To: epicure who wrote (30322)9/30/2001 10:53:54 AM
From: Tom Clarke  Read Replies (1) | Respond to of 82486
 
An excerpt from a review of Jeffrey Hart's book Smiling Through the Cultural Catastrophe.

What is the goal of human life? Athens says knowledge, Jerusalem holy or moral rectitude. It is a central part of Mr. Hart's purpose to show that the resilience of the Western tradition lies in its unwillingness to choose one of these exclusively. "The mind of the West," he writes, "was born amid tension and contradiction and draws strength from refusing to be either-or but rather both-and." .....the particular genius of the Western tradition has been its capaciousness, what Mr. Hart calls its 'dialectical' appetite. As he observes, the dominant Islamic tradition, in contrast, evolved a tradition of compartmentalized truths."

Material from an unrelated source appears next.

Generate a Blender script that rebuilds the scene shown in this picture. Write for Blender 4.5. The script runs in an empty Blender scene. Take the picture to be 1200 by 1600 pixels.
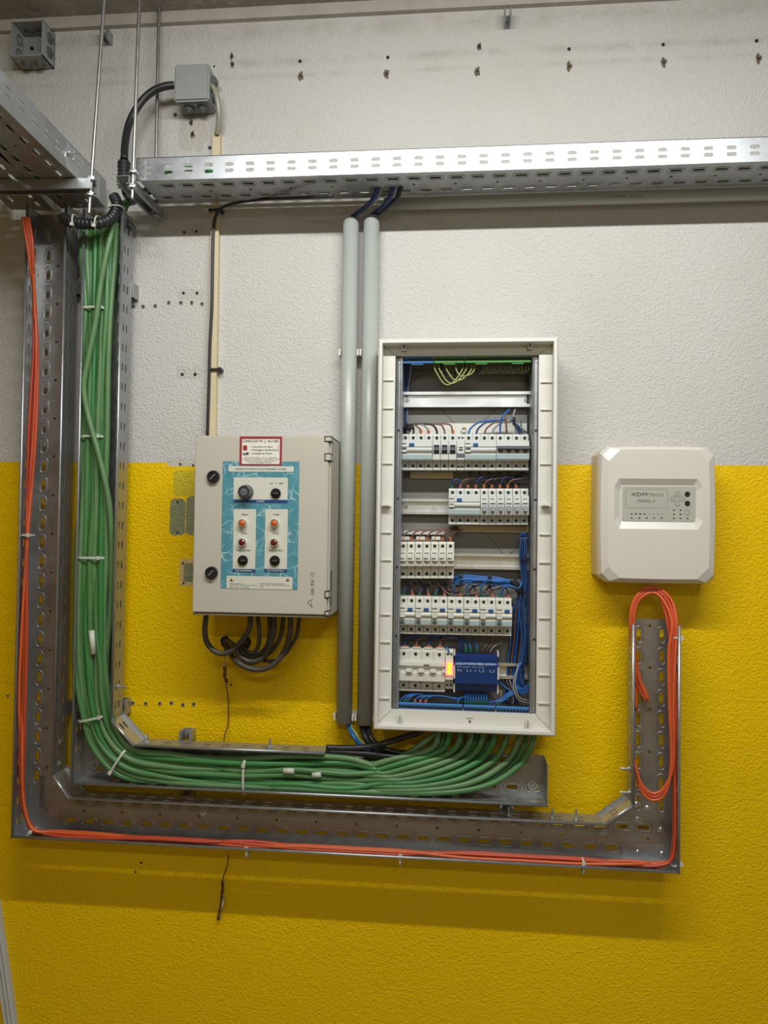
import bpy, bmesh, math, random
from mathutils import Vector, Matrix, noise

random.seed(7)
S = bpy.context.scene
COL = S.collection

# ------------------------------------------------------------------ camera
FPX = 1170.0
CAM = Vector((0.0, -1.71, 1.5))
YAW, PITCH, ROLL = 0.0925, 0.0230, 0.0128
fwd = Vector((-math.sin(YAW) * math.cos(PITCH), math.cos(YAW) * math.cos(PITCH), math.sin(PITCH)))
r0 = fwd.cross(Vector((0, 0, 1))).normalized()
u0 = r0.cross(fwd)
rt = math.cos(ROLL) * r0 + math.sin(ROLL) * u0
up = math.cos(ROLL) * u0 - math.sin(ROLL) * r0
cd = bpy.data.cameras.new('camera')
cam = bpy.data.objects.new('camera', cd)
COL.objects.link(cam)
cam.matrix_world = Matrix(((rt.x, up.x, -fwd.x, CAM.x), (rt.y, up.y, -fwd.y, CAM.y), (rt.z, up.z, -fwd.z, CAM.z), (0, 0, 0, 1)))
cd.sensor_fit = 'VERTICAL'
cd.sensor_height = 36.0
cd.lens = 36.0 * FPX / 1600.0
cd.clip_start = 0.02
S.camera = cam

# ------------------------------------------------------------------ colour management and light
S.view_settings.view_transform = 'Standard'
S.view_settings.look = 'None'
S.view_settings.gamma = 1.0
S.view_settings.use_curve_mapping = False
S.view_settings.exposure = 0.48

W = bpy.data.worlds.new('room_air')
S.world = W
W.use_nodes = True
W.node_tree.nodes['Background'].inputs[0].default_value = (0.86, 0.93, 1.0, 1)
W.node_tree.nodes['Background'].inputs[1].default_value = 0.2


def area_light(name, loc, sx, sy, power, color=(0.96, 0.985, 0.97), rot=(0, 0, 0)):
    ld = bpy.data.lights.new(name, 'AREA')
    ld.shape = 'RECTANGLE'
    ld.size, ld.size_y = sx, sy
    ld.energy = power
    ld.color = color
    o = bpy.data.objects.new(name, ld)
    o.location = loc
    o.rotation_euler = rot
    COL.objects.link(o)
    return o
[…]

.....The point is that plurality is inscribed at the center of the West. "We have Augustine's "Confessions' but we also have Voltaire's 'Candide.' There is Dante, but also Montaigne...The Western mind...embodies an argument at the core of its being.

It is that fact above all, we may speculate, that enrages the terrorists. They may denounce US cultural imperialism or the Christendom of the West. But at bottom it is our intellectual and moral suppleness that they cannot abide. The West has taught the world to say Yes to the complexity of experience. Its respect for individual liberty is in part an acknowledgment of such complexity. Terrorism seeks to deny that affirmation through intimidation and slaughter....



To: epicure who wrote (30322)9/30/2001 4:36:22 PM
From: TimF  Read Replies (1) | Respond to of 82486
 
truth (trth)
n. pl. truths (trthz, trths)

1.Conformity to fact or actuality.
2.A statement proven to be or accepted as true.
3.Sincerity; integrity.
4.Fidelity to an original or standard.
5.
a.Reality; actuality.
b.often Truth That which is considered to be the supreme reality and to have the ultimate meaning and value of existence.

Let's throw out number one- because it does not seem possible to prove "facts" about what is "better" in fact or actuality- it's a matter of preference and perspective.


No lets not throw out number one because that is begging the question. If you assume there are nothing that is absolutely, intrinsically or universally true then you can throw out number one, but that is the argument. If you assume your side of the argument as true it is easy to prove it true based on that assumption.